#### Data provided ####

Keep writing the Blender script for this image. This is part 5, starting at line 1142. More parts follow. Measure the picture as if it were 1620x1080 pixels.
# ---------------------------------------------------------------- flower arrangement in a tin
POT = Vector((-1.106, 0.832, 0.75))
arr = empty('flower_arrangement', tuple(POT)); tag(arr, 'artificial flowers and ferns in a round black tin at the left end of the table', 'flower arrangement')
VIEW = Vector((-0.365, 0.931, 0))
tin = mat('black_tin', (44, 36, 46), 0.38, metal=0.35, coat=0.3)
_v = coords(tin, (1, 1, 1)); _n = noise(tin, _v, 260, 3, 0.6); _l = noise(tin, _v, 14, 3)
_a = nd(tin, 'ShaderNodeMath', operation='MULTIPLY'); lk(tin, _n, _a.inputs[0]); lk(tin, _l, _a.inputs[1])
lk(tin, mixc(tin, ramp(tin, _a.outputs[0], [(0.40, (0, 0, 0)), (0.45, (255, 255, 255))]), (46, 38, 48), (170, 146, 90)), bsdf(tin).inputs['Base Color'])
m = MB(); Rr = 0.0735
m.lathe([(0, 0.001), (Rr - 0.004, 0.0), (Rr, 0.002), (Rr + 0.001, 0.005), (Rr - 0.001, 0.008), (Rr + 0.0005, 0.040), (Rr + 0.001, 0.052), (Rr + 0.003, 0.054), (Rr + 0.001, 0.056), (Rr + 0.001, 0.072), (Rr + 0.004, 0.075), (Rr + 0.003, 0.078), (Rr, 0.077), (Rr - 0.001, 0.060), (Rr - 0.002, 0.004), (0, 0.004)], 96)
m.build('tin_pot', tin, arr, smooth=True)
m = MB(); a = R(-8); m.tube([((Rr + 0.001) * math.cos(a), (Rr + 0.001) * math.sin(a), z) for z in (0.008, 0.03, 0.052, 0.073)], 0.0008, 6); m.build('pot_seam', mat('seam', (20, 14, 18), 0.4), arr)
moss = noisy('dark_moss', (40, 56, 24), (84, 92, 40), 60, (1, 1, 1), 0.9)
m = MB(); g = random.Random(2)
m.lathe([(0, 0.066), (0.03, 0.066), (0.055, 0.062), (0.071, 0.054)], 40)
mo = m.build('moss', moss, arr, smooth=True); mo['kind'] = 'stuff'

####

• [Aim]: Output the listing above word for word.

• [Task output]:
Keep writing the Blender script for this image. This is part 5, starting at line 1142. More parts follow. Measure the picture as if it were 1620x1080 pixels.
# ---------------------------------------------------------------- flower arrangement in a tin
POT = Vector((-1.106, 0.832, 0.75))
arr = empty('flower_arrangement', tuple(POT)); tag(arr, 'artificial flowers and ferns in a round black tin at the left end of the table', 'flower arrangement')
VIEW = Vector((-0.365, 0.931, 0))
tin = mat('black_tin', (44, 36, 46), 0.38, metal=0.35, coat=0.3)
_v = coords(tin, (1, 1, 1)); _n = noise(tin, _v, 260, 3, 0.6); _l = noise(tin, _v, 14, 3)
_a = nd(tin, 'ShaderNodeMath', operation='MULTIPLY'); lk(tin, _n, _a.inputs[0]); lk(tin, _l, _a.inputs[1])
lk(tin, mixc(tin, ramp(tin, _a.outputs[0], [(0.40, (0, 0, 0)), (0.45, (255, 255, 255))]), (46, 38, 48), (170, 146, 90)), bsdf(tin).inputs['Base Color'])
m = MB(); Rr = 0.0735
m.lathe([(0, 0.001), (Rr - 0.004, 0.0), (Rr, 0.002), (Rr + 0.001, 0.005), (Rr - 0.001, 0.008), (Rr + 0.0005, 0.040), (Rr + 0.001, 0.052), (Rr + 0.003, 0.054), (Rr + 0.001, 0.056), (Rr + 0.001, 0.072), (Rr + 0.004, 0.075), (Rr + 0.003, 0.078), (Rr, 0.077), (Rr - 0.001, 0.060), (Rr - 0.002, 0.004), (0, 0.004)], 96)
m.build('tin_pot', tin, arr, smooth=True)
m = MB(); a = R(-8); m.tube([((Rr + 0.001) * math.cos(a), (Rr + 0.001) * math.sin(a), z) for z in (0.008, 0.03, 0.052, 0.073)], 0.0008, 6); m.build('pot_seam', mat('seam', (20, 14, 18), 0.4), arr)
moss = noisy('dark_moss', (40, 56, 24), (84, 92, 40), 60, (1, 1, 1), 0.9)
m = MB(); g = random.Random(2)
m.lathe([(0, 0.066), (0.03, 0.066), (0.055, 0.062), (0.071, 0.054)], 40)
mo = m.build('moss', moss, arr, smooth=True); mo['kind'] = 'stuff'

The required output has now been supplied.